Wilson describes beautiful worship first as a plural “we” and keeps the people of God as a whole in mind. In other words, we need to reflect deeply on what we practice as our worship. Second, he says, “Beautiful worship means worship that is shaped by and participates in the telos (the final goal; end of all things) given by God…” This means that it is summed up in the Trinity and has the look of Jesus all over it. Beautiful worship is therefore a people who love God alone.
And then he shares a number of “not beautiful” errors in our worship. Here’s a Gospel and community one:
Another way that our worship is “not beautiful” is our failure to reflect the work of God among all peoples. Our one-color, one-culture, one-class churches are ugly to God.
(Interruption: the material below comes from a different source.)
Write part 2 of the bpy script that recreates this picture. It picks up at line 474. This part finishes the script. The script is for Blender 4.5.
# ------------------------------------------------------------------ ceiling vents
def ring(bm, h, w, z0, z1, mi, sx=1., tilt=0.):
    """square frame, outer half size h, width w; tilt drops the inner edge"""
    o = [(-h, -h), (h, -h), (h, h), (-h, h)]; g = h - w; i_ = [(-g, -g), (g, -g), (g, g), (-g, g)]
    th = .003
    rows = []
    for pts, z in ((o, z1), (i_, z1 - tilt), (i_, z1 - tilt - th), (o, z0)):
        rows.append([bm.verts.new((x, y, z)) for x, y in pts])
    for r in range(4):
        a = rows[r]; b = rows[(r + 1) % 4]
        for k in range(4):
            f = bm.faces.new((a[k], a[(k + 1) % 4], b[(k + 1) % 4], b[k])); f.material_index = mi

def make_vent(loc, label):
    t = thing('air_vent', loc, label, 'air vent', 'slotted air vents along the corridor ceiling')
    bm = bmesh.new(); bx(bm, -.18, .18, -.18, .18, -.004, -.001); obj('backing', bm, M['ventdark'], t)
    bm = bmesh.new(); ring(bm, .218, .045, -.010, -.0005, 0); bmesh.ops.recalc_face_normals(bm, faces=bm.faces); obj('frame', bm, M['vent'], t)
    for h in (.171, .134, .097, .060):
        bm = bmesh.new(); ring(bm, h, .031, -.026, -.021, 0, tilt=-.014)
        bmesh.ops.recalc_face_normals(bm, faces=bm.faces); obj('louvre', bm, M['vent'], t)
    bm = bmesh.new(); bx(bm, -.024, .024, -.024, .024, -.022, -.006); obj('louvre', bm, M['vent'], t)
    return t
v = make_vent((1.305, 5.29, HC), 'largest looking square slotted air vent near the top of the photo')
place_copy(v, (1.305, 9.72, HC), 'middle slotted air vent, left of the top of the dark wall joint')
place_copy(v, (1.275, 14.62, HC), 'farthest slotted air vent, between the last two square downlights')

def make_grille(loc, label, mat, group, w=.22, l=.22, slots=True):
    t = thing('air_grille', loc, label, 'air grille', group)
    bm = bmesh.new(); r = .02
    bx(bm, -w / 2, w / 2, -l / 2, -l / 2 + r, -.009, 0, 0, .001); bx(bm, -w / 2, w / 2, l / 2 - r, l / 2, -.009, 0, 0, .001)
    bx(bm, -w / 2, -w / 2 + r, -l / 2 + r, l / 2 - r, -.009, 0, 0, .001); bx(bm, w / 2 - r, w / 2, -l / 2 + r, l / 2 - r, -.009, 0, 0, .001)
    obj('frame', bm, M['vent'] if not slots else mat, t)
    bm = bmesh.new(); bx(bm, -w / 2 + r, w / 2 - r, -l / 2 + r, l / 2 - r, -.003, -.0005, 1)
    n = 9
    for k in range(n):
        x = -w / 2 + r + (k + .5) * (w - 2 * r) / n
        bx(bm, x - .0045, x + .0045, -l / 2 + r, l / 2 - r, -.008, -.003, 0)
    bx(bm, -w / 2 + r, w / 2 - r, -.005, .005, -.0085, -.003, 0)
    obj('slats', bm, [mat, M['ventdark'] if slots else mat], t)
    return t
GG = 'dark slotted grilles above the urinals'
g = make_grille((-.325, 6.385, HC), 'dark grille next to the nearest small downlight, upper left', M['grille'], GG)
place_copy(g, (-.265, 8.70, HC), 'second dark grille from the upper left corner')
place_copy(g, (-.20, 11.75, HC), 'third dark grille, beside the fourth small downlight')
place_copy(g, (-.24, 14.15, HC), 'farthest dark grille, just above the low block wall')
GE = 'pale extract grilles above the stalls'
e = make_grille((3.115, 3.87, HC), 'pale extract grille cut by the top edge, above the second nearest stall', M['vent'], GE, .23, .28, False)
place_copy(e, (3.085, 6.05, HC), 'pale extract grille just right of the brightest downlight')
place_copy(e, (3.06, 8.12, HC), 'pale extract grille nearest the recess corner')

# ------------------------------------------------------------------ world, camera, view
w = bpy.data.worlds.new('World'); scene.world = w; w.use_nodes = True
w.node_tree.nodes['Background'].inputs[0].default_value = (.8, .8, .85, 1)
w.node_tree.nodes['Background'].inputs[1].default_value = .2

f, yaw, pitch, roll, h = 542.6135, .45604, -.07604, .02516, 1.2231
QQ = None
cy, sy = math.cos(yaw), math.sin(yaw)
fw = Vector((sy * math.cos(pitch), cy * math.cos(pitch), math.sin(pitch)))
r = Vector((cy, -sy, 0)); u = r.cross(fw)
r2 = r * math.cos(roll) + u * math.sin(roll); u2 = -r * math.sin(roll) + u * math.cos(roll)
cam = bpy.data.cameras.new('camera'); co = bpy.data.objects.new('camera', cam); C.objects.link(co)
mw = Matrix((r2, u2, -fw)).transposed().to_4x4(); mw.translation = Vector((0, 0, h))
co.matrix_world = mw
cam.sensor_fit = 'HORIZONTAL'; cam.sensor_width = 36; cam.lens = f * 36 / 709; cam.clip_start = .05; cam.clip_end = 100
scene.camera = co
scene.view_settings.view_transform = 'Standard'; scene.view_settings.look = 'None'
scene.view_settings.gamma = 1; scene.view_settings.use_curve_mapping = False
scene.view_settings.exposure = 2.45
They do not embody the practices of that telos — the redemption of people from every tribe, tongue, and nation…
The beauty of the gospel, its attractiveness and persuasiveness, is in part the glorious reality that in Jesus Christ “there is no longer Jew or Greek, there is no longer slave or free, there is no longer male and female” (Gal. 3:28). The ugliness of the church is that very little of our practice bears witness to this beautiful, heartrending truth. God have mercy on us. God transform us by your grace. {p. 46}
Lord Jesus, please help us to be your missional body that revels in your beauty found in the in-gathering of the peoples of the Earth.